*Task statement:* Reproduce all the material exactly, minus any pictures it holds.

*Collected data:*
------

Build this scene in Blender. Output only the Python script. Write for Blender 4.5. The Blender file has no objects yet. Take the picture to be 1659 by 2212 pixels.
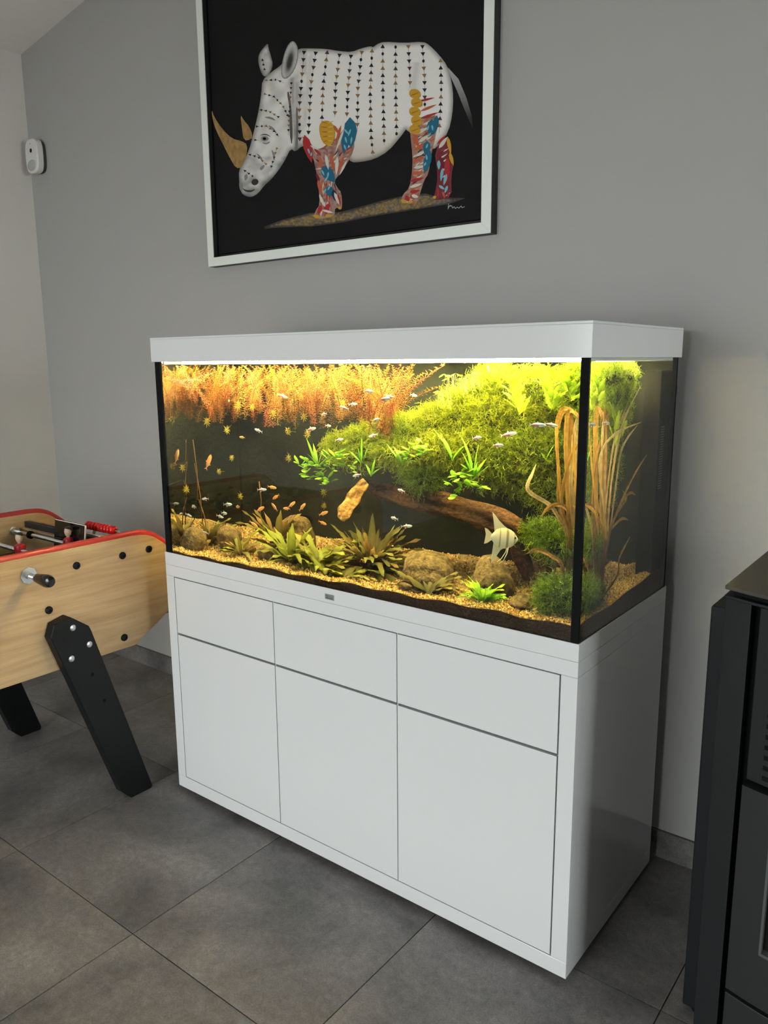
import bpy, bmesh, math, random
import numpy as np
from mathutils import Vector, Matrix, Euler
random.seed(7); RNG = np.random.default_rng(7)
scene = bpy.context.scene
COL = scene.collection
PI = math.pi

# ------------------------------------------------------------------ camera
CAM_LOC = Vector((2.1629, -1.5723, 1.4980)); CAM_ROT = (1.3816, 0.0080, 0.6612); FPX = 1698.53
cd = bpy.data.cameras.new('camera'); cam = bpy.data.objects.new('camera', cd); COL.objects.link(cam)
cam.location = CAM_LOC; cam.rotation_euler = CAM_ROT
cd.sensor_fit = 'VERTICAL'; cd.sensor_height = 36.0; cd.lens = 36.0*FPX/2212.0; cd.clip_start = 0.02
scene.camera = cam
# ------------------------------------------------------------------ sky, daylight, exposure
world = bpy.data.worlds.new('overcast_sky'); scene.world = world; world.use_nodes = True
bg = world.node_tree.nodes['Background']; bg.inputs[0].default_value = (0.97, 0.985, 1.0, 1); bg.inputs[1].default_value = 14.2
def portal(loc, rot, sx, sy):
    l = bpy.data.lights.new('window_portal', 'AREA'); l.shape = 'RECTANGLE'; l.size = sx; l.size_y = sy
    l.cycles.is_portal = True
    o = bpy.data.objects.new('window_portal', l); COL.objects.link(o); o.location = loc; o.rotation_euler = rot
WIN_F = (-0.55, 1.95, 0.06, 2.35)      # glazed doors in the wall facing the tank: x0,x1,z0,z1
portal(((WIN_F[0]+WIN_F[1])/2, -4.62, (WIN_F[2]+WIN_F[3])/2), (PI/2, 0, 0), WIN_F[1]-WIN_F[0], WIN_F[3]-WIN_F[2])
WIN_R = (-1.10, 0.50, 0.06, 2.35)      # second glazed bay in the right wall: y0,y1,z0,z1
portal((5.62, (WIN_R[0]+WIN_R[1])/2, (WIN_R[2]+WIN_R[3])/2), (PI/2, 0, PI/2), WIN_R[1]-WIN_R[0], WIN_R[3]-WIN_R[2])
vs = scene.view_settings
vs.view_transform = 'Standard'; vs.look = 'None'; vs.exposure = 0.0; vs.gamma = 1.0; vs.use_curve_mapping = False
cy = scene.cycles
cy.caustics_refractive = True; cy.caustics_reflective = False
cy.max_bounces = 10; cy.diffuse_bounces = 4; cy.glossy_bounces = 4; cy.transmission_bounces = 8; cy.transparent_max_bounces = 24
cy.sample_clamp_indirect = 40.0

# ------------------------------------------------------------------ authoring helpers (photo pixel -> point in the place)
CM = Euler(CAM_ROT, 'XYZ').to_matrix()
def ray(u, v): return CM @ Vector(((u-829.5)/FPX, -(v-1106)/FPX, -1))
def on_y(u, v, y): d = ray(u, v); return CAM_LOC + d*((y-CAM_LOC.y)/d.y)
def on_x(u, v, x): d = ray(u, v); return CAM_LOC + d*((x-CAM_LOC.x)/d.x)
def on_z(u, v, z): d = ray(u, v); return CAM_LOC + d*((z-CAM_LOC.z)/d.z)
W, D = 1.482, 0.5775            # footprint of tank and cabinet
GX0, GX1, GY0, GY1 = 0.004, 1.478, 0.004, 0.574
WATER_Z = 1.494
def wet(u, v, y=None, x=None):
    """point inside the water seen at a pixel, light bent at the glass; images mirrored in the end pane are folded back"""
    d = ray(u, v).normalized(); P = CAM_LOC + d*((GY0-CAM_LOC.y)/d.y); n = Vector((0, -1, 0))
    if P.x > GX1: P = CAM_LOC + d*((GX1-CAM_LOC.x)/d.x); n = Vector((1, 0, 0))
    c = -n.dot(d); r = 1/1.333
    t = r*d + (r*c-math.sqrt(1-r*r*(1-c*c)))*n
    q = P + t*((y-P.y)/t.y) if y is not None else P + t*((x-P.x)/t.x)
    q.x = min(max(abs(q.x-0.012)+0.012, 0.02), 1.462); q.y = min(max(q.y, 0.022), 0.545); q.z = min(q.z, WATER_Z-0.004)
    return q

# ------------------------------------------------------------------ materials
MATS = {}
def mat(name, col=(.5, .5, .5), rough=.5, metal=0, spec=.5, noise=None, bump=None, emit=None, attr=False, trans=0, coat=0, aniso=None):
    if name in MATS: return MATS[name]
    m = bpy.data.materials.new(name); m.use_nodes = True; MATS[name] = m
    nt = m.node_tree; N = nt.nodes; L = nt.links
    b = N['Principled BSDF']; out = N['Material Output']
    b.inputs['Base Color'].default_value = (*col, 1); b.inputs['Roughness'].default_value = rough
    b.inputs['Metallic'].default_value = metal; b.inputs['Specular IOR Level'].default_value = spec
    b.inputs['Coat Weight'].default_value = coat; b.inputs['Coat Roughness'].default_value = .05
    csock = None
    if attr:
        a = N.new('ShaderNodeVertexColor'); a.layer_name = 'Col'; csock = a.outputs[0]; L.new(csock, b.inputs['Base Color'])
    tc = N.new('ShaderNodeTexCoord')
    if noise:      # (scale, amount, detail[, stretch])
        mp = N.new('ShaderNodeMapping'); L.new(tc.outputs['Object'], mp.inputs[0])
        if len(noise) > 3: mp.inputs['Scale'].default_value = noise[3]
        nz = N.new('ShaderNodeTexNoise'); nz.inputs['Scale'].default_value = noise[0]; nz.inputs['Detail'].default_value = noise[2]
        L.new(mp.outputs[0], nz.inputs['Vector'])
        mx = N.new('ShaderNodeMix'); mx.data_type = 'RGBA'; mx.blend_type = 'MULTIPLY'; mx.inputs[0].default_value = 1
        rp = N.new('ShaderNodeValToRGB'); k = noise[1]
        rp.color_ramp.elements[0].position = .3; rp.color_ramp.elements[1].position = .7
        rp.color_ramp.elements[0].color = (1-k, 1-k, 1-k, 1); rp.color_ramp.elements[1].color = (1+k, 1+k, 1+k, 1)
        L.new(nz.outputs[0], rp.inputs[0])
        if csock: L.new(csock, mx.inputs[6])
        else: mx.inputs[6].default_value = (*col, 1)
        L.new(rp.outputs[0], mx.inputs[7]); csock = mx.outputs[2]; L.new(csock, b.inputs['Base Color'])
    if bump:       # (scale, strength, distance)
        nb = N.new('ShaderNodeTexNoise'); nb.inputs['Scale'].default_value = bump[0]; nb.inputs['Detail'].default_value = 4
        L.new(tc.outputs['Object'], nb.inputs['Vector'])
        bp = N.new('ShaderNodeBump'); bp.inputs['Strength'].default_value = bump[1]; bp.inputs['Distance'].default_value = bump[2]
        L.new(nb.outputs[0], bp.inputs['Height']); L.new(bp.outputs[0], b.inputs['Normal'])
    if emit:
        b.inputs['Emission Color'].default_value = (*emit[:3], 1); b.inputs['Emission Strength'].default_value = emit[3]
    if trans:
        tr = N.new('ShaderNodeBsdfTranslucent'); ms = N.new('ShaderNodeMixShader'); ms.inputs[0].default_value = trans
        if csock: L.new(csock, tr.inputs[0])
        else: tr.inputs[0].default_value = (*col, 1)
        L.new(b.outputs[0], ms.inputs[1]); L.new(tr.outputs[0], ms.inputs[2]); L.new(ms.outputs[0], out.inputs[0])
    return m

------

*Solution to the exercise:*
Build this scene in Blender. Output only the Python script. Write for Blender 4.5. The Blender file has no objects yet. Take the picture to be 1659 by 2212 pixels.
import bpy, bmesh, math, random
import numpy as np
from mathutils import Vector, Matrix, Euler
random.seed(7); RNG = np.random.default_rng(7)
scene = bpy.context.scene
COL = scene.collection
PI = math.pi

# ------------------------------------------------------------------ camera
CAM_LOC = Vector((2.1629, -1.5723, 1.4980)); CAM_ROT = (1.3816, 0.0080, 0.6612); FPX = 1698.53
cd = bpy.data.cameras.new('camera'); cam = bpy.data.objects.new('camera', cd); COL.objects.link(cam)
cam.location = CAM_LOC; cam.rotation_euler = CAM_ROT
cd.sensor_fit = 'VERTICAL'; cd.sensor_height = 36.0; cd.lens = 36.0*FPX/2212.0; cd.clip_start = 0.02
scene.camera = cam
# ------------------------------------------------------------------ sky, daylight, exposure
world = bpy.data.worlds.new('overcast_sky'); scene.world = world; world.use_nodes = True
bg = world.node_tree.nodes['Background']; bg.inputs[0].default_value = (0.97, 0.985, 1.0, 1); bg.inputs[1].default_value = 14.2
def portal(loc, rot, sx, sy):
    l = bpy.data.lights.new('window_portal', 'AREA'); l.shape = 'RECTANGLE'; l.size = sx; l.size_y = sy
    l.cycles.is_portal = True
    o = bpy.data.objects.new('window_portal', l); COL.objects.link(o); o.location = loc; o.rotation_euler = rot
WIN_F = (-0.55, 1.95, 0.06, 2.35)      # glazed doors in the wall facing the tank: x0,x1,z0,z1
portal(((WIN_F[0]+WIN_F[1])/2, -4.62, (WIN_F[2]+WIN_F[3])/2), (PI/2, 0, 0), WIN_F[1]-WIN_F[0], WIN_F[3]-WIN_F[2])
WIN_R = (-1.10, 0.50, 0.06, 2.35)      # second glazed bay in the right wall: y0,y1,z0,z1
portal((5.62, (WIN_R[0]+WIN_R[1])/2, (WIN_R[2]+WIN_R[3])/2), (PI/2, 0, PI/2), WIN_R[1]-WIN_R[0], WIN_R[3]-WIN_R[2])
vs = scene.view_settings
vs.view_transform = 'Standard'; vs.look = 'None'; vs.exposure = 0.0; vs.gamma = 1.0; vs.use_curve_mapping = False
cy = scene.cycles
cy.caustics_refractive = True; cy.caustics_reflective = False
cy.max_bounces = 10; cy.diffuse_bounces = 4; cy.glossy_bounces = 4; cy.transmission_bounces = 8; cy.transparent_max_bounces = 24
cy.sample_clamp_indirect = 40.0

# ------------------------------------------------------------------ authoring helpers (photo pixel -> point in the place)
CM = Euler(CAM_ROT, 'XYZ').to_matrix()
def ray(u, v): return CM @ Vector(((u-829.5)/FPX, -(v-1106)/FPX, -1))
def on_y(u, v, y): d = ray(u, v); return CAM_LOC + d*((y-CAM_LOC.y)/d.y)
def on_x(u, v, x): d = ray(u, v); return CAM_LOC + d*((x-CAM_LOC.x)/d.x)
def on_z(u, v, z): d = ray(u, v); return CAM_LOC + d*((z-CAM_LOC.z)/d.z)
W, D = 1.482, 0.5775            # footprint of tank and cabinet
GX0, GX1, GY0, GY1 = 0.004, 1.478, 0.004, 0.574
WATER_Z = 1.494
def wet(u, v, y=None, x=None):
    """point inside the water seen at a pixel, light bent at the glass; images mirrored in the end pane are folded back"""
    d = ray(u, v).normalized(); P = CAM_LOC + d*((GY0-CAM_LOC.y)/d.y); n = Vector((0, -1, 0))
    if P.x > GX1: P = CAM_LOC + d*((GX1-CAM_LOC.x)/d.x); n = Vector((1, 0, 0))
    c = -n.dot(d); r = 1/1.333
    t = r*d + (r*c-math.sqrt(1-r*r*(1-c*c)))*n
    q = P + t*((y-P.y)/t.y) if y is not None else P + t*((x-P.x)/t.x)
    q.x = min(max(abs(q.x-0.012)+0.012, 0.02), 1.462); q.y = min(max(q.y, 0.022), 0.545); q.z = min(q.z, WATER_Z-0.004)
    return q

# ------------------------------------------------------------------ materials
MATS = {}
def mat(name, col=(.5, .5, .5), rough=.5, metal=0, spec=.5, noise=None, bump=None, emit=None, attr=False, trans=0, coat=0, aniso=None):
    if name in MATS: return MATS[name]
    m = bpy.data.materials.new(name); m.use_nodes = True; MATS[name] = m
    nt = m.node_tree; N = nt.nodes; L = nt.links
    b = N['Principled BSDF']; out = N['Material Output']
    b.inputs['Base Color'].default_value = (*col, 1); b.inputs['Roughness'].default_value = rough
    b.inputs['Metallic'].default_value = metal; b.inputs['Specular IOR Level'].default_value = spec
    b.inputs['Coat Weight'].default_value = coat; b.inputs['Coat Roughness'].default_value = .05
    csock = None
    if attr:
        a = N.new('ShaderNodeVertexColor'); a.layer_name = 'Col'; csock = a.outputs[0]; L.new(csock, b.inputs['Base Color'])
    tc = N.new('ShaderNodeTexCoord')
    if noise:      # (scale, amount, detail[, stretch])
        mp = N.new('ShaderNodeMapping'); L.new(tc.outputs['Object'], mp.inputs[0])
        if len(noise) > 3: mp.inputs['Scale'].default_value = noise[3]
        nz = N.new('ShaderNodeTexNoise'); nz.inputs['Scale'].default_value = noise[0]; nz.inputs['Detail'].default_value = noise[2]
        L.new(mp.outputs[0], nz.inputs['Vector'])
        mx = N.new('ShaderNodeMix'); mx.data_type = 'RGBA'; mx.blend_type = 'MULTIPLY'; mx.inputs[0].default_value = 1
        rp = N.new('ShaderNodeValToRGB'); k = noise[1]
        rp.color_ramp.elements[0].position = .3; rp.color_ramp.elements[1].position = .7
        rp.color_ramp.elements[0].color = (1-k, 1-k, 1-k, 1); rp.color_ramp.elements[1].color = (1+k, 1+k, 1+k, 1)
        L.new(nz.outputs[0], rp.inputs[0])
        if csock: L.new(csock, mx.inputs[6])
        else: mx.inputs[6].default_value = (*col, 1)
        L.new(rp.outputs[0], mx.inputs[7]); csock = mx.outputs[2]; L.new(csock, b.inputs['Base Color'])
    if bump:       # (scale, strength, distance)
        nb = N.new('ShaderNodeTexNoise'); nb.inputs['Scale'].default_value = bump[0]; nb.inputs['Detail'].default_value = 4
        L.new(tc.outputs['Object'], nb.inputs['Vector'])
        bp = N.new('ShaderNodeBump'); bp.inputs['Strength'].default_value = bump[1]; bp.inputs['Distance'].default_value = bump[2]
        L.new(nb.outputs[0], bp.inputs['Height']); L.new(bp.outputs[0], b.inputs['Normal'])
    if emit:
        b.inputs['Emission Color'].default_value = (*emit[:3], 1); b.inputs['Emission Strength'].default_value = emit[3]
    if trans:
        tr = N.new('ShaderNodeBsdfTranslucent'); ms = N.new('ShaderNodeMixShader'); ms.inputs[0].default_value = trans
        if csock: L.new(csock, tr.inputs[0])
        else: tr.inputs[0].default_value = (*col, 1)
        L.new(b.outputs[0], ms.inputs[1]); L.new(tr.outputs[0], ms.inputs[2]); L.new(ms.outputs[0], out.inputs[0])
    return m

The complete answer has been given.